**Data provided:**
========
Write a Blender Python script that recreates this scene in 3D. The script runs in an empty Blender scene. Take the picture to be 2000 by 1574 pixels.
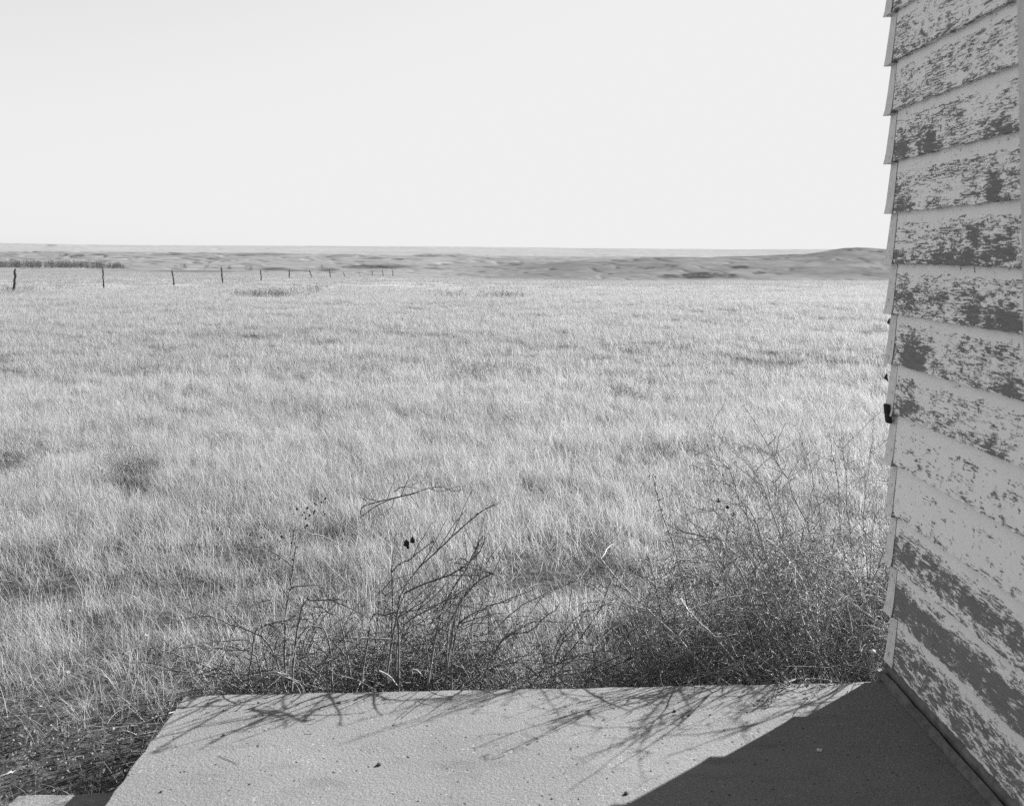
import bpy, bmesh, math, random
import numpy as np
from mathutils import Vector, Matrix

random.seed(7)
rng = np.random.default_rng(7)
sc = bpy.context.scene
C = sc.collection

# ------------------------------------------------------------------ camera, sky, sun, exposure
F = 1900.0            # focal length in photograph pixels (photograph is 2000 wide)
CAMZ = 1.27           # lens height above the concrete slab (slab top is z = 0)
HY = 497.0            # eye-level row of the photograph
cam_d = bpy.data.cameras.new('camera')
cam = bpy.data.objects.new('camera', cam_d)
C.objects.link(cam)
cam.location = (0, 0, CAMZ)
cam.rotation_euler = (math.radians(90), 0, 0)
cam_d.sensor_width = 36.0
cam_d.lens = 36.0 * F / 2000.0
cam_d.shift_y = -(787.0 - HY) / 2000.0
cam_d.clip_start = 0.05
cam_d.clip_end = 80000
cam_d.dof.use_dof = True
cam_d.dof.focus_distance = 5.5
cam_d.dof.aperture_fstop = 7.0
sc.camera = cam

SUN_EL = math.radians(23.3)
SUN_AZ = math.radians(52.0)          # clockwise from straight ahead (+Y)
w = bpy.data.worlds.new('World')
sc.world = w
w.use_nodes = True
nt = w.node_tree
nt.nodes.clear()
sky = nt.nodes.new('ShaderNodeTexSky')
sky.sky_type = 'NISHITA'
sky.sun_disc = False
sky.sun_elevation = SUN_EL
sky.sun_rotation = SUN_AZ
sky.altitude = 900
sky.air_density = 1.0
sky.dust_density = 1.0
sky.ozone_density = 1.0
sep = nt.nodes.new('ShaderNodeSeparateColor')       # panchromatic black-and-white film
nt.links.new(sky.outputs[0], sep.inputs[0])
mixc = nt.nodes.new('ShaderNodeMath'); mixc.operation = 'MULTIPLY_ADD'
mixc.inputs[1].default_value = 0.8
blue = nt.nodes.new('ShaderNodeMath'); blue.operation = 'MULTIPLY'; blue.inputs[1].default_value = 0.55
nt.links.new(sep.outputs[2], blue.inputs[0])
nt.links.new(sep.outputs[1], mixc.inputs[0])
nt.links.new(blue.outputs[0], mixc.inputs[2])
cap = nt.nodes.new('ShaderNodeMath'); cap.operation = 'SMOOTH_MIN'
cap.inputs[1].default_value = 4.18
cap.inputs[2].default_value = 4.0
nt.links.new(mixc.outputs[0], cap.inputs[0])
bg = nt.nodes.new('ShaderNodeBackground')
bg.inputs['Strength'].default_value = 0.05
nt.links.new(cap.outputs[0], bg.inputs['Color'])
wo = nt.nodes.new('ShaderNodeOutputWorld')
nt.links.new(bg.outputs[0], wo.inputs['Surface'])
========
**Set task:** Repeat, exactly and in full, each line from the start of the data to the line that contains "sc.camera = cam". Pictures do not go in.

**Solution for this task:**
Write a Blender Python script that recreates this scene in 3D. The script runs in an empty Blender scene. Take the picture to be 2000 by 1574 pixels.
import bpy, bmesh, math, random
import numpy as np
from mathutils import Vector, Matrix

random.seed(7)
rng = np.random.default_rng(7)
sc = bpy.context.scene
C = sc.collection

# ------------------------------------------------------------------ camera, sky, sun, exposure
F = 1900.0            # focal length in photograph pixels (photograph is 2000 wide)
CAMZ = 1.27           # lens height above the concrete slab (slab top is z = 0)
HY = 497.0            # eye-level row of the photograph
cam_d = bpy.data.cameras.new('camera')
cam = bpy.data.objects.new('camera', cam_d)
C.objects.link(cam)
cam.location = (0, 0, CAMZ)
cam.rotation_euler = (math.radians(90), 0, 0)
cam_d.sensor_width = 36.0
cam_d.lens = 36.0 * F / 2000.0
cam_d.shift_y = -(787.0 - HY) / 2000.0
cam_d.clip_start = 0.05
cam_d.clip_end = 80000
cam_d.dof.use_dof = True
cam_d.dof.focus_distance = 5.5
cam_d.dof.aperture_fstop = 7.0
sc.camera = cam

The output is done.